China's Jingdong Mall says no plans for U.S. IPO now
SHANGHAI |
SHANGHAI Feb 22 (Reuters) - Chinese online retailer Jingdong Mall has no plans for an initial public offering at the moment, a spokeswoman for the firm said on Wednesday, playing down speculation it was close to applying for a listing in the United States.
Jingdong Mall, which runs business-to-consumer website www.360buy.com, was reported by the South China Morning Post to be planning a Nasdaq listing as early as March.
"Currently, the company has no plans to list and will not be commenting on market rumours," said Chen Mengying, a Jingdong Mall spokeswoman.

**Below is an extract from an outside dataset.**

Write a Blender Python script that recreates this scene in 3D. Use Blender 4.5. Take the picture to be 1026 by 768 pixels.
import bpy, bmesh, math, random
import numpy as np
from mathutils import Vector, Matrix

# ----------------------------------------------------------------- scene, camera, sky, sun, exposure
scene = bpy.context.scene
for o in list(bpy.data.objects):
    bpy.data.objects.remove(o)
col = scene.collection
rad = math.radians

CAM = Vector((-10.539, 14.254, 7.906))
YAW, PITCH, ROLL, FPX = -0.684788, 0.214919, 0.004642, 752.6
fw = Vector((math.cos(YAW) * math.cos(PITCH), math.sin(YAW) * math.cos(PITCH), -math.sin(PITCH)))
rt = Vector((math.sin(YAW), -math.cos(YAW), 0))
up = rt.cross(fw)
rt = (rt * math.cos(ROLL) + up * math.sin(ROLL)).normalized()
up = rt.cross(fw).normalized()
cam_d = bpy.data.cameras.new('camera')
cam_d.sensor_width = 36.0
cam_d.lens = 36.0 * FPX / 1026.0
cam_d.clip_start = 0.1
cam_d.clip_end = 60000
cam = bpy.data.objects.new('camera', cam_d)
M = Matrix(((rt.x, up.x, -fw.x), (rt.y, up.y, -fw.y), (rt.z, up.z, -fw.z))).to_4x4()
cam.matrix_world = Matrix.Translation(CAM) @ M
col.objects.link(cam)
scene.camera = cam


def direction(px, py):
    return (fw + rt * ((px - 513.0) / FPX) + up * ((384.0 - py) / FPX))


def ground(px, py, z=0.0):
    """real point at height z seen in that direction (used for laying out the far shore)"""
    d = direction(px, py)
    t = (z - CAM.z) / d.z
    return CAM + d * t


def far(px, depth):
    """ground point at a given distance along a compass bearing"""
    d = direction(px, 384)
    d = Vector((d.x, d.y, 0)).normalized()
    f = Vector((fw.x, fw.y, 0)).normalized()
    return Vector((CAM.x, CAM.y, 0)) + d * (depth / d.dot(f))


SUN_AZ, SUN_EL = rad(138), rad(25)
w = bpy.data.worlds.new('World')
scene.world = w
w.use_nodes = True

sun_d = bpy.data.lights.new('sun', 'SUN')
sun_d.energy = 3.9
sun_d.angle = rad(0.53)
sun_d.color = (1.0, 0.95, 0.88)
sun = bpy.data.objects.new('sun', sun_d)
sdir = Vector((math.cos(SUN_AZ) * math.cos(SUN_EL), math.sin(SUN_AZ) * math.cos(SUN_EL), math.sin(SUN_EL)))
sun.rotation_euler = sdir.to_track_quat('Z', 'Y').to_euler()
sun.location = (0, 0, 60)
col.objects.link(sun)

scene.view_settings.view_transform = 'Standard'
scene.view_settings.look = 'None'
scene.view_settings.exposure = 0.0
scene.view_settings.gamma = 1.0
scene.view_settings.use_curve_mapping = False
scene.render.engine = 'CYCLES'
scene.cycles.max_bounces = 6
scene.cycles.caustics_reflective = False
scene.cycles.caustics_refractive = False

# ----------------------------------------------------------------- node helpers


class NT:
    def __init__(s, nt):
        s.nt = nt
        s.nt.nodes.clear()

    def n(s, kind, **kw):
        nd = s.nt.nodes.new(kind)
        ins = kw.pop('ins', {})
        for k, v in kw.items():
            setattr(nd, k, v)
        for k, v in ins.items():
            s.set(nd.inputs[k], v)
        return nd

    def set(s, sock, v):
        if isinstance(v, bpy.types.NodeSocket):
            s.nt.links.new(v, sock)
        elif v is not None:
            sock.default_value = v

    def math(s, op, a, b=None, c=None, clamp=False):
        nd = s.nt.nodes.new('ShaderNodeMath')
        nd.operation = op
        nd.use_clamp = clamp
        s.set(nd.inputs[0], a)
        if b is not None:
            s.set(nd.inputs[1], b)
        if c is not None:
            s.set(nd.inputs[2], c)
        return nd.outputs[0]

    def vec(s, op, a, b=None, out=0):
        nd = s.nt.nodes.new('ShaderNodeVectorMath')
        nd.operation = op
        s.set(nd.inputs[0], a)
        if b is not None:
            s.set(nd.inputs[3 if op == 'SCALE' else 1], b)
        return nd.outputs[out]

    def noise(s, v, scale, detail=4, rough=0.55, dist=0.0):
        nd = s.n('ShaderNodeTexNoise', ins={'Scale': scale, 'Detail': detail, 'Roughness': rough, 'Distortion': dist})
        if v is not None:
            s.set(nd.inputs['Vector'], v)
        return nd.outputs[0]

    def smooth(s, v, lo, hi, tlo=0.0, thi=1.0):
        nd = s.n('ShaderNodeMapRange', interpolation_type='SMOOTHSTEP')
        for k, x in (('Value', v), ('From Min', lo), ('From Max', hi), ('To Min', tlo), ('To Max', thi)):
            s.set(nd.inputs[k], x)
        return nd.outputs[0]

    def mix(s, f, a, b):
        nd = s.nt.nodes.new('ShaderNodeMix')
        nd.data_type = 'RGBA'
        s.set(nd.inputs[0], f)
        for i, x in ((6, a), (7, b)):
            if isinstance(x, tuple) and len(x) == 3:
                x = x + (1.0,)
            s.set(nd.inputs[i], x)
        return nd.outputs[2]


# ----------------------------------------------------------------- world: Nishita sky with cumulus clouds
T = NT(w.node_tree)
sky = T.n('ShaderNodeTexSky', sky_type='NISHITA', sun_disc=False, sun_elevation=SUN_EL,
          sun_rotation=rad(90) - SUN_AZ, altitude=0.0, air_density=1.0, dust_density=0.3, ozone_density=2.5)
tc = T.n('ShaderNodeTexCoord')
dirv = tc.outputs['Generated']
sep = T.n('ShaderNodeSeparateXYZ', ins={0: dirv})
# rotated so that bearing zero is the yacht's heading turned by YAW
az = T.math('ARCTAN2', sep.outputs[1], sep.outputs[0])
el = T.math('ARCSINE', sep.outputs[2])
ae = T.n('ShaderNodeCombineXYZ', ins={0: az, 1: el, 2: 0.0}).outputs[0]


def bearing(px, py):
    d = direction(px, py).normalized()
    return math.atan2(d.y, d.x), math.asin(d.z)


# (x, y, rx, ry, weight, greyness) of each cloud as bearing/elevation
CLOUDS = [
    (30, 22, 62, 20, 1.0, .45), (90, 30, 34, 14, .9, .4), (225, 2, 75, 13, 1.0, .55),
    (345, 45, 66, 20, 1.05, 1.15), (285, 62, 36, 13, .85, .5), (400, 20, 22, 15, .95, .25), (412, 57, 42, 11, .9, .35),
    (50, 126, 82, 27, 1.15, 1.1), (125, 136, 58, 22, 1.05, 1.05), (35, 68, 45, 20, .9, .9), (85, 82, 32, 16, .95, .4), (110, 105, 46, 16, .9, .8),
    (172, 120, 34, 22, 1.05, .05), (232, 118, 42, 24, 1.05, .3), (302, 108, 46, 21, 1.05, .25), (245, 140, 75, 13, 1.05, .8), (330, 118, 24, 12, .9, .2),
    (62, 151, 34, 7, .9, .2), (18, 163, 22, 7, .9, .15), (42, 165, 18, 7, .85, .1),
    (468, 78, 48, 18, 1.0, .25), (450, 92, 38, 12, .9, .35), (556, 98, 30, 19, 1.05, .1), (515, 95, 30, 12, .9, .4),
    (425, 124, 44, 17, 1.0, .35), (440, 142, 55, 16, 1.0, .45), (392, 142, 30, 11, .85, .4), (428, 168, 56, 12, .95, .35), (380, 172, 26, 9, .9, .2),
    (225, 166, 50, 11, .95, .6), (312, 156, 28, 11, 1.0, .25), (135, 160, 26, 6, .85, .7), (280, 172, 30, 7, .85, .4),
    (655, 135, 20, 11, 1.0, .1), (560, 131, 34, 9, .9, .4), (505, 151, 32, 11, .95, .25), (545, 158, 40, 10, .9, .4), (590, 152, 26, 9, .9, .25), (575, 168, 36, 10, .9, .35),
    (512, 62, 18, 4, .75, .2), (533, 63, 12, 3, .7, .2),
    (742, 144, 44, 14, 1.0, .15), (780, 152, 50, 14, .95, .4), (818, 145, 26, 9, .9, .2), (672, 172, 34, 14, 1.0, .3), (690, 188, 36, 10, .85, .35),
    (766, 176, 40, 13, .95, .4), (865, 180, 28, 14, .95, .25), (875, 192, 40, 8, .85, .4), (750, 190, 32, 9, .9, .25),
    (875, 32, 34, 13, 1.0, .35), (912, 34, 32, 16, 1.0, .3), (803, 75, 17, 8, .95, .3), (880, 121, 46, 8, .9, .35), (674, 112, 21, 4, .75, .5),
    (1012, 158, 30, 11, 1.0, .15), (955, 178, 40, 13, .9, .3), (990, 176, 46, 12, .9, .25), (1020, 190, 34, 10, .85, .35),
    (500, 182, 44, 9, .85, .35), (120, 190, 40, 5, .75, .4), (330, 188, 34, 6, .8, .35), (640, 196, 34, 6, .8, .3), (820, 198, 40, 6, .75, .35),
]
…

Media reports on Monday quoted the firm's chief executive, Liu Qiangdong, as saying the firm does not plan to list before 2013.
Chen declined to confirm or deny Liu's comments and did not give more details.
Jingdong Mall competes with Taobao Mall and Dangdang Inc in the highly competitive business-to-consumer market. Jingdong, often compared to Amazon.com Inc, said in October it was planning to hire 20,000 staff this year to support the firm's rapid expansion.
In September last year, IFR, a Thomson Reuters publication, reported that Jingdong Mall was planning to raise $4-$5 billion through an IPO in the United States.